L’uomo è di assoluto valore, e sarebbe ridicolo appioppargli un’etichetta partitica sorpassata: di sicuro, a differenza dei bei nomi della friabilissima sinistra italiana, Vincenzo Visco non ha una mentalità né berlusconizzata né, se mai l’ha avuta al di fuori del normale do-ut-des tra confratelli di partito, dalemiana, e di questo il Paese ha oggi bisogno per rinnovare i suoi vertici. Inoltre, Visco non ha mai piegato l’economia a sé o a una ideologia di parte contro il restante tutto, sa, eccome, che l’economia risponde solo all’economia, spietatamente, visto che non esiste più un’economia comunista da nessuna parte al mondo, a parte quella criminogena delle agenzie di rating anglosassoni, ed è un bene.

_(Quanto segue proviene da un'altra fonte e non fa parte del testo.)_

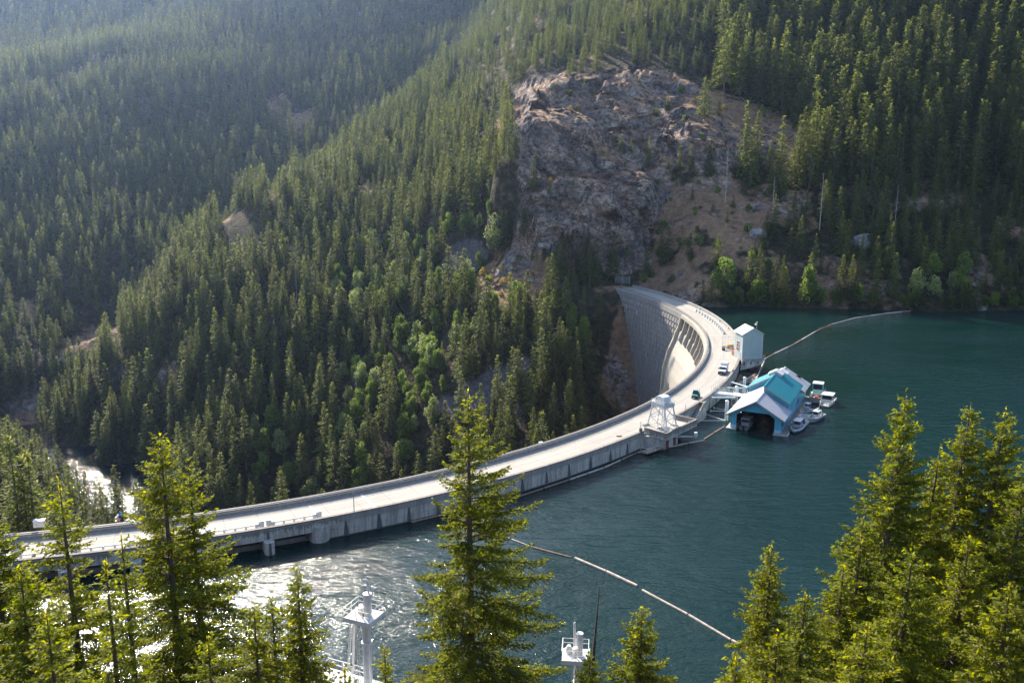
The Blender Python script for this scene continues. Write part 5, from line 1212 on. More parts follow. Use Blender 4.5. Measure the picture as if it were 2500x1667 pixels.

Visco non solo è onesto, ma all’altezza tecnica e umana del compito di dirigere la Banca d’Italia, e non è lontanamente pensabile che possa volere farsi forza con la stessa debolezza costituzionale dei deboli e dei poveri di spirito e di coscienza che ci governano: licitare oggi un solo condono. A proposito: che fine ha fatto? Non importa: lo si vada a prendere di peso e lo si porti dove gli spetta e ci spetta che stia.